Том 10 - страница 22
А вот что пишет про оппозицию господин Дан:
“Открытая самоликвидация диктатуры”, — вот чего ждут от вас враги СССР, и вот куда ведет ваша политика, товарищи из оппозиции.
Товарищи! Перед нами имеются две опасности: опасность войны, которая превратилась в угрозу войны, и опасность перерождения некоторых звеньев нашей партии. Идя на подготовку обороны, мы должны создать железную дисциплину в нашей партии. Без этой дисциплины оборона невозможна. Мы должны укрепить партийную дисциплину, мы должны обуздать всех тех, кто дезорганизует нашу партию. Мы должны обуздать всех тех, кто раскалывает наши братские партии на Западе и на Востоке. (Аплодисменты.) Мы должны обуздать всех тех, которые раскалывают наши братские партии на Западе, имея в этом поддержку в лице пройдох Суварина, Рут Фишер, Маслова, путаника Трэна.

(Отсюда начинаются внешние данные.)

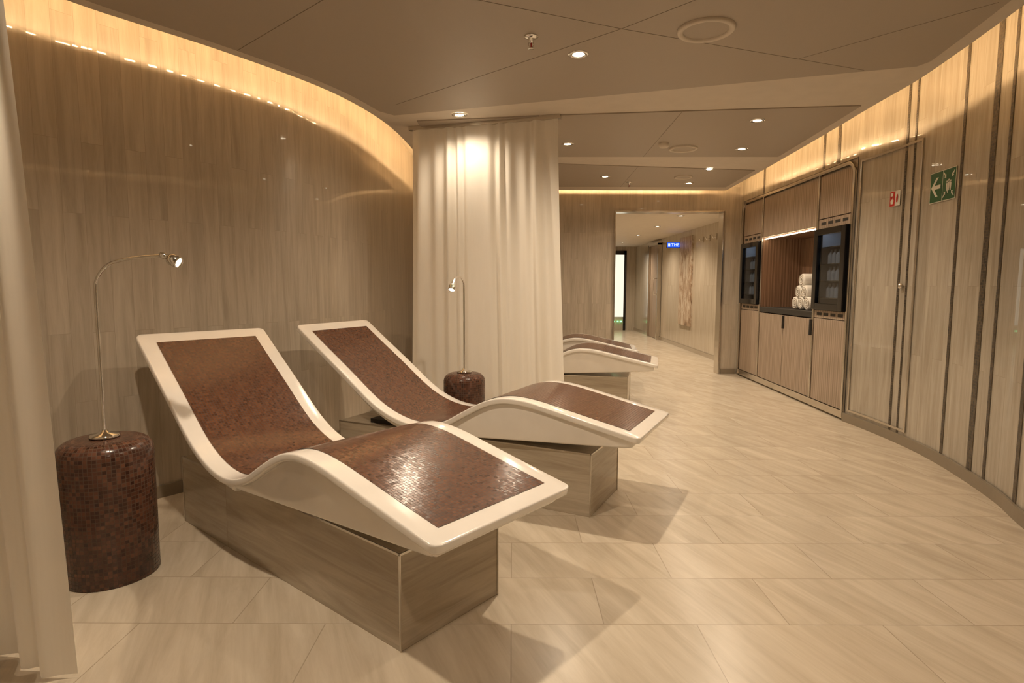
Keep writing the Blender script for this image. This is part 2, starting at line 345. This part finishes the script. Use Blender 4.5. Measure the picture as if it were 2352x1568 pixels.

Только так, и только таким образом мы можем встретить войну во всеоружии, стараясь одновременно пойти на некоторые материальные жертвы для того, чтобы отсрочить войну, выиграть время, откупиться от капитализма.
Это мы должны сделать и это мы сделаем.
Вторая опасность — это опасность перерождения. Откуда она идет? Вот откуда (указывает на оппозицию). Эту опасность нужно ликвидировать. (Продолжительные аплодисменты.)
И. Сталин. Об оппозиции. Статьи и речи 1921–1927 гг. М.—Л., 1928
Речь 5 августа 1927 г
Товарищи! Зиновьев поступил грубо нелояльно по отношению к настоящему пленуму, вернувшись в своей речи к уже решенному вопросу о международном положении.
Сейчас мы обсуждаем 4-й пункт порядка дня — “О нарушении партийной дисциплины Троцким и Зиновьевым”. Между тем Зиновьев, обходя обсуждаемый пункт, возвращается к вопросу о международном положении и пытается вновь подвергнуть обсуждению уже решенный вопрос. При этом в своей речи он заостряет вопрос против Сталина, забыв, что мы обсуждаем вопрос не о Сталине, а о нарушении партдисциплины Зиновьевым и Троцким.
Я вынужден поэтому вернуться в своей речи к некоторым сторонам решенного уже вопроса для того, чтобы показать несостоятельность выступления Зиновьева.
Я извиняюсь, товарищи, но мне придется также сказать несколько слов о выпадах Зиновьева против Сталина. (Голоса: “Просим!”.)
Первое. Зиновьев вспомнил почему-то в своей речи о колебаниях Сталина в марте 1917 года, нагородив при этом кучу небылиц. Я никогда не отрицал, что у меня в марте месяце 1917 года были некоторые колебания, что эти колебания продолжались у меня всего одну — две недели, что с приездом Ленина в апреле 1917 года колебания эти отпали, и на Апрельской конференции 1917 года я стоял в одних рядах с тов. Лениным против Каменева и его оппозиционной группы. Обо всем этом я говорил несколько раз в нашей партийной печати (см. “На путях к Октябрю”, “Троцкизм или ленинизм?” и т. п.).
Я никогда не считал себя и не считаю безгрешным. Я никогда не скрывал не только своих ошибок, но и мимолетных колебаний. Но нельзя скрывать также и того, что никогда я не настаивал на своих ошибках и никогда из моих мимолетных колебаний не создавал платформу, особую группу и т. д.
Но какое отношение имеет этот вопрос к обсуждаемому вопросу о нарушении партдисциплины Зиновьевым и Троцким? Для чего Зиновьев, обходя обсуждаемый вопрос, возвращается к воспоминаниям марта 1917 года? Неужели он забыл о своих собственных ошибках, о своей борьбе с Лениным и своей особой платформе против партии Ленина в августе, в сентябре, октябре, ноябре 1917 года? Или, может быть, Зиновьев думает воспоминаниями из прошлого отодвинуть на задний план обсуждаемый ныне вопрос о нарушении партдисциплины Зиновьевым и Троцким? Нет, этот фокус Зиновьеву не удастся.
Второе. Зиновьев привел, далее, цитату из моего письма к нему летом 1923 года, за несколько месяцев до германской революции 1923 года. Я не помню истории этого письма. Копии этого письма я не имею и не могу поэтому с уверенностью сказать, что Зиновьев цитировал его правильно. Я писал его, кажется, в конце июля или в начале августа 1923 года. Но я должен сказать, что это письмо безусловно правильное с начала до конца. Ссылаясь на это письмо, Зиновьев, видимо, хочет сказать, что я относился вообще скептически к германской революции 1923 года. Это, конечно, вздор.